Collor de Melo irrumpió en la política del país vecino como un príncipe encantado y encantador. Tenía de todo: juventud, figura atractiva, fortuna familiar y favorables medios de comunicación. Hasta se dio el lujo de crear un partido político. Cuando la corrupción era un problema mayúsculo, apareció como un verdadero redentor, dispuesto a sacar del templo a los fariseos. Así lo aceptaron y lo consagraron los cariocas. No llevaba las condiciones de estadista ni otras más importantes, como es la grandeza que debe rodear a todo dirigente de cualidades necesarias para asumir el comando de una nación. Todo lo contrario. Ambiciones de dinero, negociados, debilidad ante amigos y protegidos que se aprovecharon de todo y para todo. Nada faltó. Hasta disputas familiares de facetas casi repugnantes acompañaron su breve paso por el palacio de los presidentes.
Como a esos dioses consagrados por las masas, el mismo pueblo se encargó de bajarlo del pedestal, y de qué manera. Confiado en el juego de lo que aquí habríamos llamado un fervoroso clientelismo o caciquismo regional , no pensó que la Cámara de Diputados lo condenara cuando aspiraba a que las largas y generosas manos del poder y del tesoro público contuvieran el torrente de la opinión. Más le valió haberse retirado a tiempo. No lo hizo y la aplastante derrota lo lleva ante un juicio que sin duda le será triste y vergonzosamente condenatorio.
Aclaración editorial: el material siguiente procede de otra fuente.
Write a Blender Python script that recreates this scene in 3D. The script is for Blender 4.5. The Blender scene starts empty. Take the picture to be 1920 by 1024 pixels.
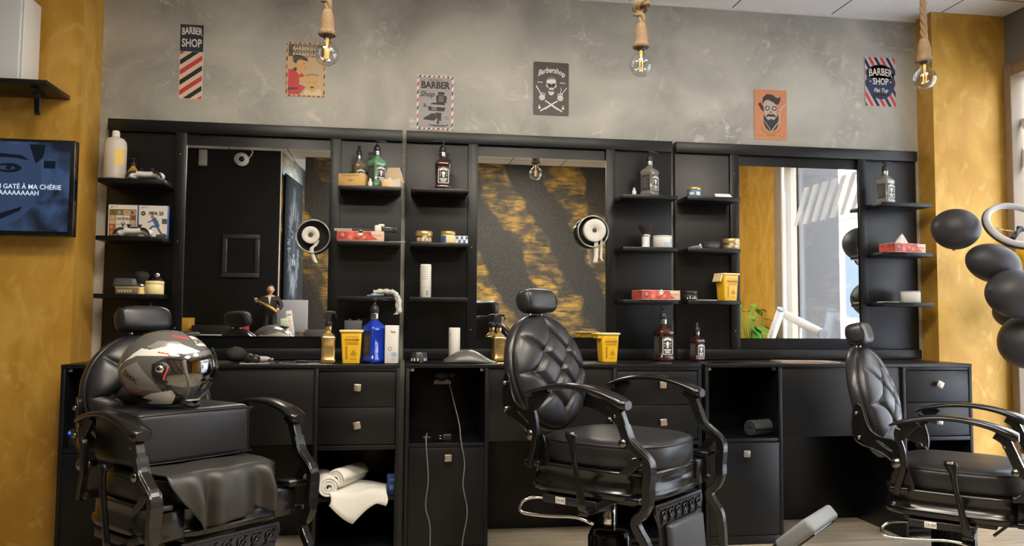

Estos desbordes surgen como una explosión que lentamente se va decantando y es fundamental saber el rumbo que tomen los acontecimientos. La opinión pública alaba y condena, a veces olvida, con increíble volubilidad. Imaginamos cómo será el Brasil dentro de pocos meses para sumirnos en un mar de dudas. Podrá el serio y austero vicepresidente, Itamar Franco, enderezar a la nación más grande de Suramérica? O por el contrario el vacío creado propiciará brotes cercanos a la anarquía? Se ha disipado el peligro de un golpe militar? Imposible responder los interrogantes. Solo el transcurrir de los días podrá resolver la inquietantes dudas.
Vendrán para América deseos de imitar la innegable muestra democrática del pueblo brasileño. En los países del Continente, especialmente aquellos donde no se han consolidado los regímenes elegidos democráticamente, no están los tiempos para una desaforada fiebre de imitar lo que podríamos llamar el maracanazo político del año. Habrá demagogos que clamen por seguir al Brasil. De manera que hay que estar atentos a todo lo que ocurra en el poderoso vecino donde nada parece imposible.
Cuando se observa el desarrollo de los acontecimientos no se puede menos de recordar esa frase sabia, producto de la experiencia, que ofreció el maestro Echandía a sus alumnos de ciencia política: A los hombres públicos decía se les perdona que metan la pata, pero no las manos . Eso fue lo que ocurrió en Brasil. La corrupción desbordaba los límites. El palacio presidencial se convertía en una casa de negocios donde se aprovechaba hasta el chofer personal del jefe del Estado. Es una lección para toda la América y casi diríamos para el mundo entero. Lo más positivo que podemos sacar de estos episodios es la reacción y el castigo del pueblo contra los corruptos. Lo que, además de lección, debe ser guía inviolable para quienes creemos que en los sistemas democráticos se pueden cometer equivocaciones. Ilícitos, jamás.